*STATED EXERCISE:*
How many lines hold the string "that"? Give only the number.

--- Start ---

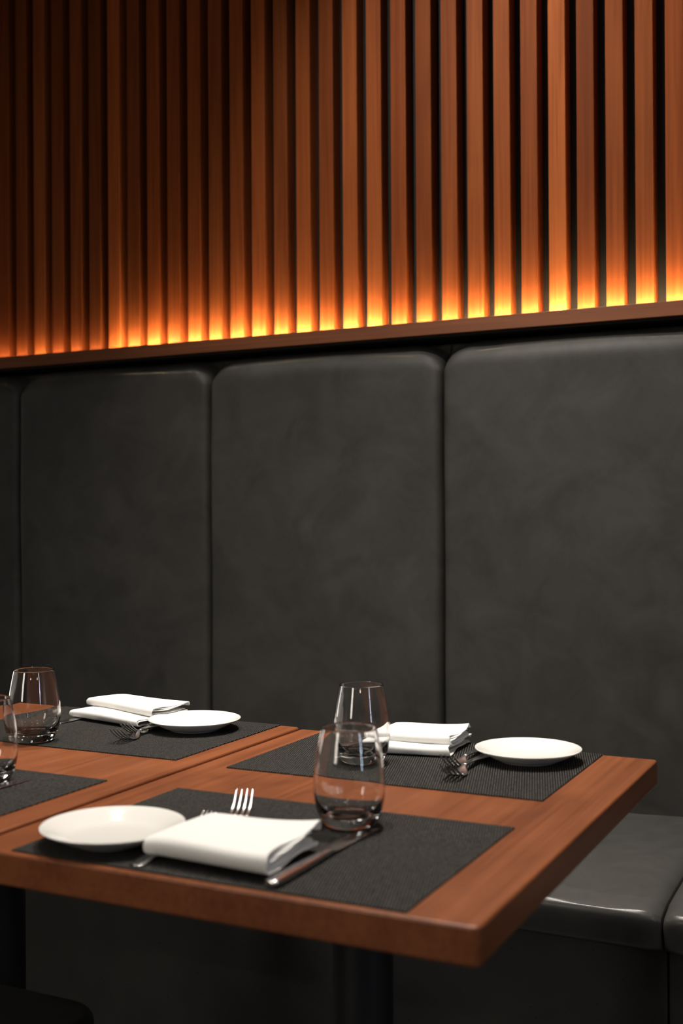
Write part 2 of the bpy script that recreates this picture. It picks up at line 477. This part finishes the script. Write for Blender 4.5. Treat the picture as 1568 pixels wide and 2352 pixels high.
# ------------------------------------------------------------------ napkins
def napkin(name, bundles, z0, mat, label):
    """each bundle: corners FL FR BR BL, height above z0, thickness, edge opening, corner lift"""
    bm = bmesh.new()
    xs = [p[0] for b in bundles for p in b[0]]; ys = [p[1] for b in bundles for p in b[0]]
    ox, oy = sum(xs) / len(xs), sum(ys) / len(ys)
    for (cor, zb, th, opening, lift, seed) in bundles:
        FL, FR, BR, BL = [Vector((p[0] - ox, p[1] - oy)) for p in cor]
        ln = ((BL - FL).length + (BR - FR).length) / 2
        for lay in range(max(2, int(th / 2 / 0.0021))):
            ins = 0.0006 + 0.0020 * lay
            r = th / 2 - ins
            prof = []
            for k in range(13): prof.append((1.0 - 0.012 * lay - (1 - (th / 2) / ln) * k / 12, ins, 0))
            for k in range(1, 10):
                a = math.pi * k / 10
                prof.append(((th / 2 - r * math.sin(a)) / ln, th / 2 - r * math.cos(a), 0.5))
            for k in range(15): prof.append(((th / 2) / ln + (1 - (th / 2) / ln - 0.02 * lay) * k / 14, th - ins, 1))
            if lay == 0:
                prof.append((1.012, th * .82, 1)); prof.append((1.014, th * .55, 1))
            nu = 48
            rows = []
            for i in range(nu + 1):
                u = i / nu
                row = []
                for (v, z, tp) in prof:
                    p = (FL * (1 - u) + FR * u) * (1 - v) + (BL * (1 - u) + BR * u) * v
                    e = u ** 7
                    el = (1 - u) ** 9
                    # soft sag, ripples that grow towards the open right-hand end
                    rel = z / th
                    zz = z + rel * (0.0012 * math.sin(5.1 * u + seed) * math.sin(3.7 * v + 1.3 * seed))
                    zz += e * opening * rel * math.sin(7 * v + seed + 1.1 * lay) * 0.45 * (1 + .25 * lay)
                    zz -= el * th * 0.16 * rel
                    zz += lift * (u ** 4) * (min(1, max(0, v)) ** 5) * rel
                    zz -= rel * th * 0.10 * (min(1, max(0, v)) ** 6) * (1 - u ** 3)
                    q = p + (BR - BL).normalized() * e * (0.0035 * math.sin(6 * v + 2 * rel + seed + 1.7 * lay) - .0006 * lay)
                    row.append(bm.verts.new((q.x, q.y, zz + zb)))
                rows.append(row)
            for r1, r2 in zip(rows, rows[1:]):
                for j in range(len(prof) - 1):
                    bm.faces.new((r1[j], r1[j + 1], r2[j + 1], r2[j]))
    me = bpy.data.meshes.new(name)
    bm.to_mesh(me); bm.free()
    for p in me.polygons: p.use_smooth = True
    o = bpy.data.objects.new(name, me); COL.objects.link(o); o.location = (ox, oy, z0)
    me.materials.append(mat)
    s = o.modifiers.new('thick', 'SOLIDIFY'); s.thickness = 0.0016; s.offset = 0
    ss = o.modifiers.new('sub', 'SUBSURF'); ss.levels = 1; ss.render_levels = 1
    return tag(o, label, 'napkin', 'folded white napkins')
napkin('napkin', [([(-0.370, 0.031), (-0.2235, 0.022), (-0.2265, 0.140), (-0.368, 0.158)], 0.0055, 0.0195, 0.0035, 0.0065, 0.4)], MZ + .0006, M_linen,
       'folded white linen napkin at the front, between the nearest plate and the knife')
napkin('napkin', [([(-0.392, 0.606), (-0.272, 0.630), (-0.283, 0.750), (-0.402, 0.742)], 0.0010, 0.0125, 0.001, 0.0, 1.1),
                  ([(-0.402, 0.640), (-0.276, 0.652), (-0.282, 0.752), (-0.404, 0.748)], 0.0120, 0.0130, 0.003, 0.004, 2.0)], MZ + .0006, M_linen,
       'folded white linen napkin at the right, between the rear tumbler and a plate')
napkin('napkin', [([(-0.972, 0.650), (-0.800, 0.612), (-0.785, 0.715), (-0.955, 0.742)], 0.0030, 0.0125, 0.001, 0.0, 3.0),
                  ([(-0.975, 0.700), (-0.797, 0.642), (-0.775, 0.720), (-0.950, 0.775)], 0.0142, 0.0150, 0.002, 0.002, 0.2)], MZL + .0006, M_linen,
       'folded white linen napkin on the left table, its upper fold slipped back')

# ------------------------------------------------------------------ cutlery
def make_fork(loc, rz, label, L=0.197):
    t = thing('fork', label, 'fork', loc, rz, 'steel forks')
    bm = bmesh.new()
    st = catmull([(0.0, 0.006, 0.0018, 0.0009, 0), (0.004, 0.0090, 0.0018, 0.0012, 0), (0.015, 0.0105, 0.0020, 0.0013, 0), (0.035, 0.0092, 0.0030, 0.0014, 0), (0.070, 0.0060, 0.0062, 0.0016, 0), (0.105, 0.0037, 0.0085, 0.0018, 0), (0.124, 0.0034, 0.0082, 0.0019, 0)], 4)
    loft(bm, st)
    new_obj('handle', bm, M_steel, t)
    bm = bmesh.new()
    st = catmull([(0.1235, 0.0034, 0.0082, 0.0018, 0), (0.130, 0.0046, 0.0066, 0.0015, 0), (0.137, 0.0085, 0.0042, 0.0012, 0), (0.145, 0.0118, 0.0022, 0.0011, 0), (0.152, 0.0125, 0.0016, 0.0011, 0), (0.156, 0.0126, 0.0018, 0.0011, 0)], 3)
    loft(bm, st)
    for j in range(4):
        x = (j - 1.5) * 0.0068
        st = catmull([(0.153, 0.0024, 0.0017, 0.0010, x), (0.165, 0.0023, 0.0034, 0.0010, x), (0.178, 0.0021, 0.0095, 0.0009, x * .98), (0.189, 0.0017, 0.0170, 0.0008, x * .96), (L, 0.0008, 0.0235, 0.0006, x * .95)], 3)
        loft(bm, st, 8)
    new_obj('head', bm, M_steel, t)
    return t
def ang(hx, hy, tx, ty): return math.atan2(-(tx - hx), ty - hy)
fk = make_fork((-0.3200, 0.0760, MZ), ang(-0.320, 0.076, -0.388, 0.262), 'steel fork with four tines showing behind the front napkin')
dup(fk, (-0.366, 0.012, MZ), ang(-0.366, 0.012, -0.378, 0.17), 'small steel fork mostly hidden under the front napkin, handle end poking out').scale = (.8, .8, .8)
def fork_at(bx, by, rz, z, label):
    # bx, by is where the bowl touches the mat (0.152 along the fork)
    a = rz
    hx = bx + 0.152 * math.sin(a); hy = by - 0.152 * math.cos(a)
    return dup(fk, (hx, hy, z), a, label)
fork_at(-0.2195, 0.533, math.radians(182), MZ, 'steel fork nearest the camera beside the right-hand plate')
fork_at(-0.2400, 0.588, math.radians(181), MZ, 'steel fork between the right-hand napkin and the fork in front of it')
fork_at(-0.7640, 0.543, math.radians(186), MZL, 'steel fork on the left table, the nearer of the pair by the plate')
fork_at(-0.7800, 0.590, math.radians(185), MZL, 'steel fork on the left table, tucked against the napkin')

def make_knife(loc, rz, label):
    t = thing('knife', label, 'knife', loc, rz, 'steel table knives')
    bm = bmesh.new()
    st = catmull([(0.0, 0.0050, 0.0042, 0.0024, 0), (0.004, 0.0078, 0.0042, 0.0036, 0), (0.03, 0.0082, 0.0042, 0.0040, 0), (0.08, 0.0070, 0.0042, 0.0036, 0), (0.112, 0.0056, 0.0042, 0.0030, 0), (0.122, 0.0050, 0.0040, 0.0024, 0)], 4)
    loft(bm, st)
    new_obj('handle', bm, M_steel, t)
    bm = bmesh.new()
    st = catmull([(0.121, 0.0048, 0.0038, 0.0016, 0), (0.127, 0.0085, 0.0030, 0.0009, -.0030), (0.140, 0.0098, 0.0022, 0.0008, -.0042), (0.190, 0.0098, 0.0014, 0.0007, -.0042), (0.212, 0.0080, 0.0011, 0.0006, -.0026), (0.222, 0.0045, 0.0010, 0.0005, .0008), (0.226, 0.0012, 0.0010, 0.0004, .0040)], 4)
    loft(bm, st, 12, 2.0)
    new_obj('blade', bm, M_steel, t)
    return t
kn = make_knife((-0.2105, 0.012, MZ), ang(-0.2105, 0.012, -0.2080, 0.234), 'steel table knife along the right side of the front napkin')
dup(kn, (-0.4090, 0.785, MZ), math.radians(180 - 2), 'steel table knife beside the rear tumbler, left of the right-hand napkin')
dup(kn, (-0.9560, 0.820, MZL), math.radians(180 - 1), 'steel table knife sticking out from under the left napkin')
dup(kn, (-0.7240, 0.030, MZL), math.radians(-2), 'steel table knife on the front left placemat at the picture edge')

# ------------------------------------------------------------------ stool tucked under the left table
ch = thing('stool', 'black padded stool at the lower left, its seat tucked under the left table', 'stool', (-0.85, 0.09, 0))
bm = bmesh.new(); box(bm, -0.22, 0.222, -0.22, 0.228, 0.395, 0.452)
bmesh.ops.bevel(bm, geom=[e for e in bm.edges if abs(e.verts[0].co.z - e.verts[1].co.z) > .01], offset=0.06, segments=8, affect='EDGES', profile=0.5)
bevel(new_obj('seat', bm, M_chair, ch), 0.014, 4)
for sx in (-1, 1):
    for syy in (-1, 1):
        bm = bmesh.new(); box(bm, sx * 0.175 - .014, sx * .175 + .014, syy * .175 - .014, syy * .175 + .014, 0.0, 0.40)
        bevel(new_obj('leg', bm, M_black, ch), 0.004, 2)

# light bends through the tumblers
for o in bpy.data.objects:
    if o.type == 'MESH':
        if o.name.startswith('tumbler'): o.cycles.is_caustics_caster = True
        elif o.name.startswith(('placemat', 'tabletop', 'napkin')): o.cycles.is_caustics_receiver = True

--- End ---

*WRITTEN RESPONSE:*
2